Zhan, W., & Chui, T. F. M. (2016). Evaluating the life cycle net benefit of low impact development in a city. Urban Forestry & Urban Greening, 20, 295-304.


The cost of poor housing

Aims and method:

In 2010 the Building Research Establishment published a report on the cost of poor quality housing to the UK’s National Health Service. This report updated and corrected the original report by using the Housing Health and Safety Rating System (HHSRS) which incorporates a wide range of hazards inside the home.

Key findings:

· The 2015 estimate for the cost of poor housing was £1.4bn per annum

· When expanding the definition to include all homes which have a significant HHSRS hazard, this figure rises to £2bn per annum, for England (£2.5bn for the UK).

· The total cost of poor quality housing on health is similar to that of smoking or alcohol.


Nicol, S., Roys, M., & Garrett, H. (2015). The cost of poor housing to the NHS. Building and Research Establishment.


Failed design

Aims and method:

Provide a better understanding of the costs of bad design through gathering the evidence.

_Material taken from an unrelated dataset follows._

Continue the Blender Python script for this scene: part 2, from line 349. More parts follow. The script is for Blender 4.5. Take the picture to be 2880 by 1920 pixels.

Based on analysis of case studies and a review of the literature.

Key findings:

· Calculating the cost of bad design is complicated yet it is evident that bad design carries a cost.

· Those who pay for bad design are typically the community in general.

· A 1970s housing estate at Holly Street in Dalston, east London, was so badly designed that it had to be demolished and rebuilt only 20 years into its intended 60-year design life, at a cost of £92 million.

· George’s Park in Lozells, Birmingham was laid out in the 1970s in a design that encouraged crime and anti-social behaviour and made it into a place actively avoided by local residents. It was redeveloped at a cost of £1.2 million


Simmons, R., Desyllas, J., & Nicholson, R. (2006). The cost of bad design. CABE.